##### Available data

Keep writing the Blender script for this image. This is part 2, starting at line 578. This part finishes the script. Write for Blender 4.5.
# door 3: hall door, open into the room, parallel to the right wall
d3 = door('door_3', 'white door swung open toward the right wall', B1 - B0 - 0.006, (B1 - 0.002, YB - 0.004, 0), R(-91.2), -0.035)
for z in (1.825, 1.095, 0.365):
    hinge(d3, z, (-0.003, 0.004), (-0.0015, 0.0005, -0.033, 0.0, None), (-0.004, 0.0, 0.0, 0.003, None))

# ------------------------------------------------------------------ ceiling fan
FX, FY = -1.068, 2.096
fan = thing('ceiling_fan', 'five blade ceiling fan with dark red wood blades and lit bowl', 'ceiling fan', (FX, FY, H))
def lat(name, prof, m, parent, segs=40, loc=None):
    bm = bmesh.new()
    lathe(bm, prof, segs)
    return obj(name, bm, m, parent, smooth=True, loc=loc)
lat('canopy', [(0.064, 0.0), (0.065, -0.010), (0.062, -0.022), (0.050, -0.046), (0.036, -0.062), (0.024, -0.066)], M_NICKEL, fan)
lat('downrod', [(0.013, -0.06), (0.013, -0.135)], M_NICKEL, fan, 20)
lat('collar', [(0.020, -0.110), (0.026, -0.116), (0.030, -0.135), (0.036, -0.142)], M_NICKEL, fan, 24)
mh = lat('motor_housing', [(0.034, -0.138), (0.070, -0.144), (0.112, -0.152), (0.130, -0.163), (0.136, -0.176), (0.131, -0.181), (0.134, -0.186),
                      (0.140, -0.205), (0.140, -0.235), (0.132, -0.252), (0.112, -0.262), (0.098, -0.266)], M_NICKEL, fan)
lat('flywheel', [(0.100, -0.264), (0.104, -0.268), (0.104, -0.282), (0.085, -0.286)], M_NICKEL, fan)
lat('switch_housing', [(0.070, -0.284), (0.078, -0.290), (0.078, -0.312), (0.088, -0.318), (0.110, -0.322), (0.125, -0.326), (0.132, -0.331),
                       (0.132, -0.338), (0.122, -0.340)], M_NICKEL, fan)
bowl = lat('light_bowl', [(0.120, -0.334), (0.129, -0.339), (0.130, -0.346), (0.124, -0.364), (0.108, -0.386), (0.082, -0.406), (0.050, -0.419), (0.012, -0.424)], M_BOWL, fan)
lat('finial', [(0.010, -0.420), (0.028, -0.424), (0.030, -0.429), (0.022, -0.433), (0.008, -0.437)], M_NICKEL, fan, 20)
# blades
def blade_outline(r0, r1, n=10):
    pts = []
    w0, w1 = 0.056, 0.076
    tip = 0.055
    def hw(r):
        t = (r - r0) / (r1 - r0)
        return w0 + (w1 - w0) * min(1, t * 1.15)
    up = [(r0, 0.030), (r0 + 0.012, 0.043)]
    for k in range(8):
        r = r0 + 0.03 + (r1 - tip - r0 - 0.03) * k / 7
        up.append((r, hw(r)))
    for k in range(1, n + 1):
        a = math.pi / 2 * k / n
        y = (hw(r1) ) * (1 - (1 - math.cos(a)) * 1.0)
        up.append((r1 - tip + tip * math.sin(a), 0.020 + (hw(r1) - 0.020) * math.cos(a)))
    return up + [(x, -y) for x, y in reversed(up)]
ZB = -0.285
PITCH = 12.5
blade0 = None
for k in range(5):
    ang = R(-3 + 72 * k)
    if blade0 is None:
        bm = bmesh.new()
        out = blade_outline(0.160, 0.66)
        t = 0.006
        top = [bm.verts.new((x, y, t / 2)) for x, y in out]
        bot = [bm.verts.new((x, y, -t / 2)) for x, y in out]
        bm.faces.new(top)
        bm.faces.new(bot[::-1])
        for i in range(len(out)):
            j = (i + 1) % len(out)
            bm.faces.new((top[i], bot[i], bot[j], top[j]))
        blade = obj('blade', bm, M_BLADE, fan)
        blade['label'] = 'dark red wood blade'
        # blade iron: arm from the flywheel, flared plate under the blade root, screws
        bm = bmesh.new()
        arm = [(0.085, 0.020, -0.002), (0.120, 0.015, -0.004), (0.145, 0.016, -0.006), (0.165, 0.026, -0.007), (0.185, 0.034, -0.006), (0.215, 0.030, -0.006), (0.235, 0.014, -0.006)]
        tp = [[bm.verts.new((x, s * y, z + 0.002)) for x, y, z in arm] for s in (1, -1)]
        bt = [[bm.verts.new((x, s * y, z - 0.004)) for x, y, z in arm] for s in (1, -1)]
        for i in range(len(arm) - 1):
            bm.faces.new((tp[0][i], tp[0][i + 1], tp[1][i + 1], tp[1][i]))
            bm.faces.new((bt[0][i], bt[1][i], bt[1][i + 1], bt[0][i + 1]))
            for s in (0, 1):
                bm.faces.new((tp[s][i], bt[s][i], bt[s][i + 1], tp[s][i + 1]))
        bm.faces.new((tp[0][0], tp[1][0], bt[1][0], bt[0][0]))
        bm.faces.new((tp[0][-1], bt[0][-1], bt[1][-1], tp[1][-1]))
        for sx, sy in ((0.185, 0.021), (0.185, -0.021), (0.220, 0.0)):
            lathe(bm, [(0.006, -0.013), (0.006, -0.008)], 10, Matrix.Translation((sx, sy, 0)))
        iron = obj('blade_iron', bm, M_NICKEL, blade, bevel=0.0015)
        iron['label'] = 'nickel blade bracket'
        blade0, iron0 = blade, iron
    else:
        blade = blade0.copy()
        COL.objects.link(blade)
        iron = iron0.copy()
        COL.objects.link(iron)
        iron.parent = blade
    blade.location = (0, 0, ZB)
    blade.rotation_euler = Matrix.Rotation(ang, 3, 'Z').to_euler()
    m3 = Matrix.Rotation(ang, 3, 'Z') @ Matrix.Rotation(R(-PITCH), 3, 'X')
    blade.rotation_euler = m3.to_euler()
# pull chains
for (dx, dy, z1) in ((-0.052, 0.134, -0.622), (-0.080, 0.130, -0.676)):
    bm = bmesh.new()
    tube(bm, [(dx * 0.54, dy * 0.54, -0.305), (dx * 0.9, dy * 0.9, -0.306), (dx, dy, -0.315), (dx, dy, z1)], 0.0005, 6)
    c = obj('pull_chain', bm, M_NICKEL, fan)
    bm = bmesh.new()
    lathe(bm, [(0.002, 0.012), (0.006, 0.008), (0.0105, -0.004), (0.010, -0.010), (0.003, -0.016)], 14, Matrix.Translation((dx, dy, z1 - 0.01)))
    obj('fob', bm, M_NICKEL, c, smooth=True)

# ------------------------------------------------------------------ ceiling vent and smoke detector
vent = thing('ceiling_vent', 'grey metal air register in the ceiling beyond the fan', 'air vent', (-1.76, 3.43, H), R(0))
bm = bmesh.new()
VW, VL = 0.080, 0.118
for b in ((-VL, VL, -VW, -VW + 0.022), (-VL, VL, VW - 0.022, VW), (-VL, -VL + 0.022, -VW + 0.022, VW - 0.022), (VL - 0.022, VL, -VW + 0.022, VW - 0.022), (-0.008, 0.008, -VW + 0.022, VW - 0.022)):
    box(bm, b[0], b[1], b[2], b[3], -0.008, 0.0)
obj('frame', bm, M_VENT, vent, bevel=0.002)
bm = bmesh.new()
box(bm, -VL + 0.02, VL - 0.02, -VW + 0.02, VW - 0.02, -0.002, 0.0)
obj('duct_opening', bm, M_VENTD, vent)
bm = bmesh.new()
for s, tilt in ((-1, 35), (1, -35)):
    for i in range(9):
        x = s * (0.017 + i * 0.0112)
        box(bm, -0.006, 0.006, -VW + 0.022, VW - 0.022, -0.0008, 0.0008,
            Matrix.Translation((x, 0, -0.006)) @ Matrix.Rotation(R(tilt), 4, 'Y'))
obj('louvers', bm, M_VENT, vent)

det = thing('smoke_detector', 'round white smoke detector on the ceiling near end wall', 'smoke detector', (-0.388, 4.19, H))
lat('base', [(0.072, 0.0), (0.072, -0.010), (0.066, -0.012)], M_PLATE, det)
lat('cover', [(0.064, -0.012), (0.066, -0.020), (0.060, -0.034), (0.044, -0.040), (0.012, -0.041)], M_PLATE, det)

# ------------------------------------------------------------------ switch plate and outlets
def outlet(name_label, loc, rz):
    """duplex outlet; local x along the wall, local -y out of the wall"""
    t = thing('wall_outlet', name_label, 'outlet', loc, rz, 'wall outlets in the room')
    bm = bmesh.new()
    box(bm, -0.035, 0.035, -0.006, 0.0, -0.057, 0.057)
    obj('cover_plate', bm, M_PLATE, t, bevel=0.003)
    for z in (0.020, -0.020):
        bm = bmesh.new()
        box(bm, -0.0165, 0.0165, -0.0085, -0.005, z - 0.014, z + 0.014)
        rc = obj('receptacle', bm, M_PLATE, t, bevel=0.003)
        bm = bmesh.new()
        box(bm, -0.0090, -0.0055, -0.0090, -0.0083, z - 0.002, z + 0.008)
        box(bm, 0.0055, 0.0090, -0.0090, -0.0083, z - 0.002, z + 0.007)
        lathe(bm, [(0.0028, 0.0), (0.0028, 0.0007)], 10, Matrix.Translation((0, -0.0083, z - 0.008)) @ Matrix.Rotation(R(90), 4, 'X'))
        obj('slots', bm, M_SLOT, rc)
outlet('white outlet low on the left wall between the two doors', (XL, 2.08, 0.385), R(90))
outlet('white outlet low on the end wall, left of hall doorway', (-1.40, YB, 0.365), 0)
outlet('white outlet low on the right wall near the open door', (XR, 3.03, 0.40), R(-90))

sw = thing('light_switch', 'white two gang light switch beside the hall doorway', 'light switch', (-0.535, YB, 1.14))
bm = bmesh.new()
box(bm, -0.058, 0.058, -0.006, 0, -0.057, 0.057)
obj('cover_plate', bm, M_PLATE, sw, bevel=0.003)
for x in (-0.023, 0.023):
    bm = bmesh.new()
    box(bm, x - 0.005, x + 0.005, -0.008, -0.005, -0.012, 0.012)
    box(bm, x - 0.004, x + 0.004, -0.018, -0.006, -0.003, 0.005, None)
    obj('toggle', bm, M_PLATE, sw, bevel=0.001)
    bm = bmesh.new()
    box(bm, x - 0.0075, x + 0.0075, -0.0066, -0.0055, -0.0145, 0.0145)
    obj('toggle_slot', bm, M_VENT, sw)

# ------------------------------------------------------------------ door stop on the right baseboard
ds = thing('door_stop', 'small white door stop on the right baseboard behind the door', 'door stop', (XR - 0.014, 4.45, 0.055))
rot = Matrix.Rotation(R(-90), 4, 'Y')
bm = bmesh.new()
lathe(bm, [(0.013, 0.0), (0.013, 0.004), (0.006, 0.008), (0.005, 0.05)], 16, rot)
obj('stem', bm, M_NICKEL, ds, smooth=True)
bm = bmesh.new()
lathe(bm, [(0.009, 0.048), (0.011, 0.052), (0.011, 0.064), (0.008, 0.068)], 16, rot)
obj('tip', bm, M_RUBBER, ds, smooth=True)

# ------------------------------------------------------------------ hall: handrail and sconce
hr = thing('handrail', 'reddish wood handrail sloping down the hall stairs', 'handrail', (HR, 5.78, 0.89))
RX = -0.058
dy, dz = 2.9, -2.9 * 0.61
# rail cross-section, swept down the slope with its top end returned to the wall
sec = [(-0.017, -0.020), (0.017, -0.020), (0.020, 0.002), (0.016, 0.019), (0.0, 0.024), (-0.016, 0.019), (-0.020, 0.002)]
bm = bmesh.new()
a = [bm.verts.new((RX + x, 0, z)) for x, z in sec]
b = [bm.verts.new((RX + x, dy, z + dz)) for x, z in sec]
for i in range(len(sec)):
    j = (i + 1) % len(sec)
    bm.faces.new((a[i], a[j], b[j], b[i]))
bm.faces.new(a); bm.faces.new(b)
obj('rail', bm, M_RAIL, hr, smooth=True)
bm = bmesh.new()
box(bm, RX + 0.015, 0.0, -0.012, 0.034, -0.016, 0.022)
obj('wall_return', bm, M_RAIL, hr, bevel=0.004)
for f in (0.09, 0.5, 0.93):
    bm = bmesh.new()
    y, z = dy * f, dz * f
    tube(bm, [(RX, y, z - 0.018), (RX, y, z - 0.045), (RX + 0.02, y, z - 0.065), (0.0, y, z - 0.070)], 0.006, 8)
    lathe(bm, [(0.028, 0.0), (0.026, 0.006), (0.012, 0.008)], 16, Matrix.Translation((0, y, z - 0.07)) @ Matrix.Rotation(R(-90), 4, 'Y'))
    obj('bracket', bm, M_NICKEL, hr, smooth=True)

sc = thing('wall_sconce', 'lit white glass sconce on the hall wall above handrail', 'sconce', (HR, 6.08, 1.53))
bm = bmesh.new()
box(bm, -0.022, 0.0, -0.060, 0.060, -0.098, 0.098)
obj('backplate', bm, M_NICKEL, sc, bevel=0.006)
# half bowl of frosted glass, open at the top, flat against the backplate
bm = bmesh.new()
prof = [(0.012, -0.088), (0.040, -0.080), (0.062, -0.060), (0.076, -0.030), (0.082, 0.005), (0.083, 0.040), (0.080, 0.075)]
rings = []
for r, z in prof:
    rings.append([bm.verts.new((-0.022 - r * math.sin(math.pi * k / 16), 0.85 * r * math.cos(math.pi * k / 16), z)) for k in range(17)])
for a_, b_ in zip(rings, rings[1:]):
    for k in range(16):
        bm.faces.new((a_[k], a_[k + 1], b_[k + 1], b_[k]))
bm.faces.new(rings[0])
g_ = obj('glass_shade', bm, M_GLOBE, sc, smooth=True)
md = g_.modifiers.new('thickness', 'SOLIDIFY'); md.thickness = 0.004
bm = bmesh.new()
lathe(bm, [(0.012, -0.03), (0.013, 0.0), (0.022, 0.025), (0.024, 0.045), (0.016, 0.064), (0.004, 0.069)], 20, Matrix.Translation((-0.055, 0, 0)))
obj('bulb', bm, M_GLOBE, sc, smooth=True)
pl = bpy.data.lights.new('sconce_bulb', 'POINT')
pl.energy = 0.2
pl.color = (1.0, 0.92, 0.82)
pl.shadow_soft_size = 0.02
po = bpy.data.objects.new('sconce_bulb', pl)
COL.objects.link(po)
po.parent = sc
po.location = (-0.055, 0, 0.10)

##########

Only the lines from the top of the data through the line that contains "0.0, 0.003, None))" should be quoted, exactly as they stand.

Written response =
Keep writing the Blender script for this image. This is part 2, starting at line 578. This part finishes the script. Write for Blender 4.5.
# door 3: hall door, open into the room, parallel to the right wall
d3 = door('door_3', 'white door swung open toward the right wall', B1 - B0 - 0.006, (B1 - 0.002, YB - 0.004, 0), R(-91.2), -0.035)
for z in (1.825, 1.095, 0.365):
    hinge(d3, z, (-0.003, 0.004), (-0.0015, 0.0005, -0.033, 0.0, None), (-0.004, 0.0, 0.0, 0.003, None))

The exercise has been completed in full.